Stocks were rocked by the heightened regulatory scrutiny on the financial sector out of Washington and concerns about tightening moves in China.  The latter was putting significant pressure on the RECOVERY trade.   Lastly, the uncertainty surrounding Bernanke's confirmation added to the negative sentiment. 

The VIX was up 52.48% last week, the biggest weekly spike since October 2008 and finished at its highest level since November 4th. The Hedgeye Risk Management models have the following levels for VIX – buy Trade (22.51) and Sell Trade (29.59).

The Technology (XLK) was the worst performing sector on Friday.  The semiconductors sold off sharply with the SOX down 5.3% on the day.  AMD traded down 12.4% and was the worst performer in the group despite its better-than-expected Q4 results and relatively upbeat commentary about demand.  On Friday, GOOG declined 5.7% despite earnings and revenues that came in ahead of expectations. 

The Financials (XLF) was the second worst performing sector on Friday declining 3.3%.  The weakness was attributed to concerns surrounding the Obama administration's increased regulatory reforms.  On Friday, regulators shut down banks in Florida, Missouri, New Mexico, Oregon and Washington.  So far in 2010 nine banks have failed, following 140 closures in 2009.

While the Materials (XLB) outperformed on a relative basis on Friday it was the worst performing sector last week declining 6.4%.  The sector is underperforming as China is embarking on a tightening process.

As we look at today’s set up, the range for the S&P 500 is 46 points or 1.0% (1,080) downside and 3.2% (1,126) upside.  At the time of writing the major market futures are trading higher on the day.  

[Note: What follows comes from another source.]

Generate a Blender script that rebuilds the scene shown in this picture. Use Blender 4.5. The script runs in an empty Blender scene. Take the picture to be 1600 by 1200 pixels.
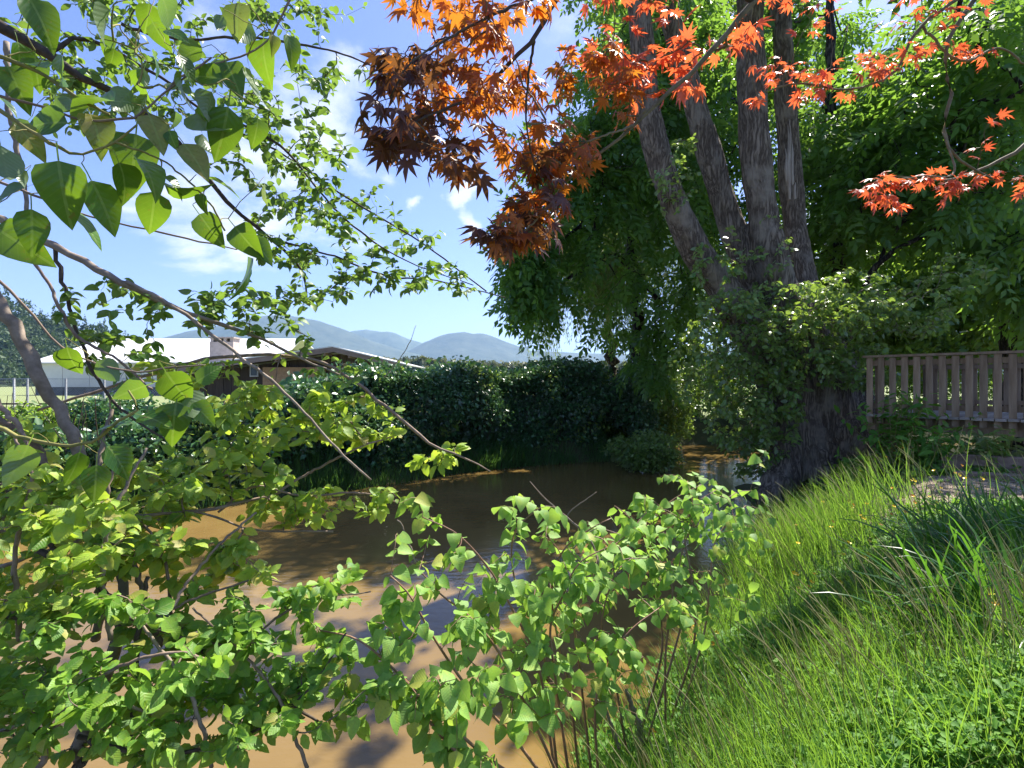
import bpy, math, random, time
import numpy as np
from mathutils import Vector, Matrix, noise as mnoise
T00 = time.time()
R = np.random.RandomState(7)
random.seed(7)
SC = bpy.context.scene
COL = SC.collection

# ------------------------------------------------------------------ camera, light, exposure
F = 850.0          # focal length in pixels of a 1600 wide frame
EYE = 2.5          # metres above the water
cam_d = bpy.data.cameras.new("camera")
cam_d.sensor_width = 36.0
cam_d.lens = F / 1600 * 36
cam_d.clip_start = 0.05
cam_d.clip_end = 20000
cam = bpy.data.objects.new("camera", cam_d)
cam.location = (0, 0, EYE)
cam.rotation_euler = (math.radians(90), 0, 0)
COL.objects.link(cam)
SC.camera = cam

SUN_AZ, SUN_EL = 36.0, 54.0     # azimuth measured from the view direction (+Y) towards the right
az, el = math.radians(SUN_AZ), math.radians(SUN_EL)
SUNV = np.array([math.sin(az) * math.cos(el), math.cos(az) * math.cos(el), math.sin(el)])
world = bpy.data.worlds.new("World")
SC.world = world
world.use_nodes = True
sun_d = bpy.data.lights.new("sun", 'SUN')
sun_d.energy = 5.0
sun_d.angle = math.radians(0.5)
sun_d.color = (1.0, 0.95, 0.87)
sun = bpy.data.objects.new("sun", sun_d)
sun.rotation_euler = Vector(SUNV).to_track_quat('Z', 'Y').to_euler()
COL.objects.link(sun)
SC.view_settings.view_transform = 'Standard'
SC.view_settings.look = 'None'
SC.view_settings.gamma = 1.0
SC.view_settings.use_curve_mapping = False
SC.view_settings.exposure = 1.4
cy = SC.cycles
cy.max_bounces = 8
cy.diffuse_bounces = 4
cy.glossy_bounces = 3
cy.transmission_bounces = 6
cy.transparent_max_bounces = 4
cy.volume_bounces = 0
cy.sample_clamp_indirect = 6.0
SKY_STRENGTH = 0.1


def P(px, py, Y):
    return np.array([(px - 800) / F * Y, Y, EYE - (py - 600) / F * Y])


def px_dir(px, py):
    v = np.array([(px - 800) / F, 1.0, -(py - 600) / F])
    return v / np.linalg.norm(v)


# ------------------------------------------------------------------ node helpers
class NT:
    def __init__(self, tree):
        self.t = tree
        tree.nodes.clear()

    def n(self, kind, **kw):
        nd = self.t.nodes.new(kind)
        for k, v in kw.items():
            if k.startswith('i_'):
                key = k[2:]
                key = int(key) if key.isdigit() else key.replace('_', ' ')
                if isinstance(v, tuple) and len(v) == 2 and hasattr(v[0], 'outputs'):
                    self.t.links.new(v[0].outputs[v[1]], nd.inputs[key])
                else:
                    nd.inputs[key].default_value = v
            else:
                setattr(nd, k, v)
        return nd

    def l(self, a, ao, b, bi):
        self.t.links.new(a.outputs[ao], b.inputs[bi])

    def math(self, op, a, b=None, c=None, clamp=False):
        nd = self.t.nodes.new('ShaderNodeMath')
        nd.operation = op
        nd.use_clamp = clamp
        for i, v in enumerate((a, b, c)):
            if v is None:
                continue
            if isinstance(v, tuple):
                self.t.links.new(v[0].outputs[v[1]], nd.inputs[i])
            else:
                nd.inputs[i].default_value = v
        return (nd, 0)

    def ramp(self, src, stops, interp='LINEAR'):
        nd = self.t.nodes.new('ShaderNodeValToRGB')
        nd.color_ramp.interpolation = interp
        e = nd.color_ramp.elements
        while len(e) < len(stops):
            e.new(0.5)
        for i, (p, c) in enumerate(stops):
            e[i].position = p
            e[i].color = (c[0], c[1], c[2], 1)
        self.t.links.new(src[0].outputs[src[1]], nd.inputs[0])
        return nd

    def mix(self, fac, a, b, mode='MIX'):
        nd = self.t.nodes.new('ShaderNodeMix')
        nd.data_type = 'RGBA'
        nd.blend_type = mode
        for idx, v in ((0, fac), (6, a), (7, b)):
            if isinstance(v, tuple) and hasattr(v[0], 'outputs'):
                self.t.links.new(v[0].outputs[v[1]], nd.inputs[idx])
            elif idx == 0:
                nd.inputs[0].default_value = v
            else:
                nd.inputs[idx].default_value = (v[0], v[1], v[2], 1)
        return (nd, 2)


def new_mat(name):
    m = bpy.data.materials.new(name)
    m.use_nodes = True
    return m, NT(m.node_tree)


def rnd_value(t, salt=0.0):
    """per-face attribute 'rnd' plus the object's own random number, wrapped to 0..1"""
    a = t.n('ShaderNodeAttribute', attribute_name='rnd')
    o = t.n('ShaderNodeObjectInfo')
    s = t.math('ADD', (a, 2), (o, 5))
    s = t.math('ADD', s, salt)
    return t.math('FRACT', s)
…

Last week copper prices fell for the second straight week, as concerns about demand from China as the tightening process continues to be played out.  The Hedgeye Risk Management Quant models have the following levels for COPPER – buy Trade (3.31) and Sell Trade (3.46).

In early trading today Gold is trading higher after declining 3.3% last week.  Like copper, gold has traded down for the past two weeks.  The Hedgeye Risk Management models have the following levels for GOLD – buy Trade (1,085) and Sell Trade (1,116).

In early trading, crude oil is trading flat after declining 2.0% on Friday.  Crude has also declined for the past two weeks, on the back of a slowing China and increased supplies.  The Hedgeye Risk Management models have the following levels for OIL – buy Trade (74.11) and Sell Trade (76.77).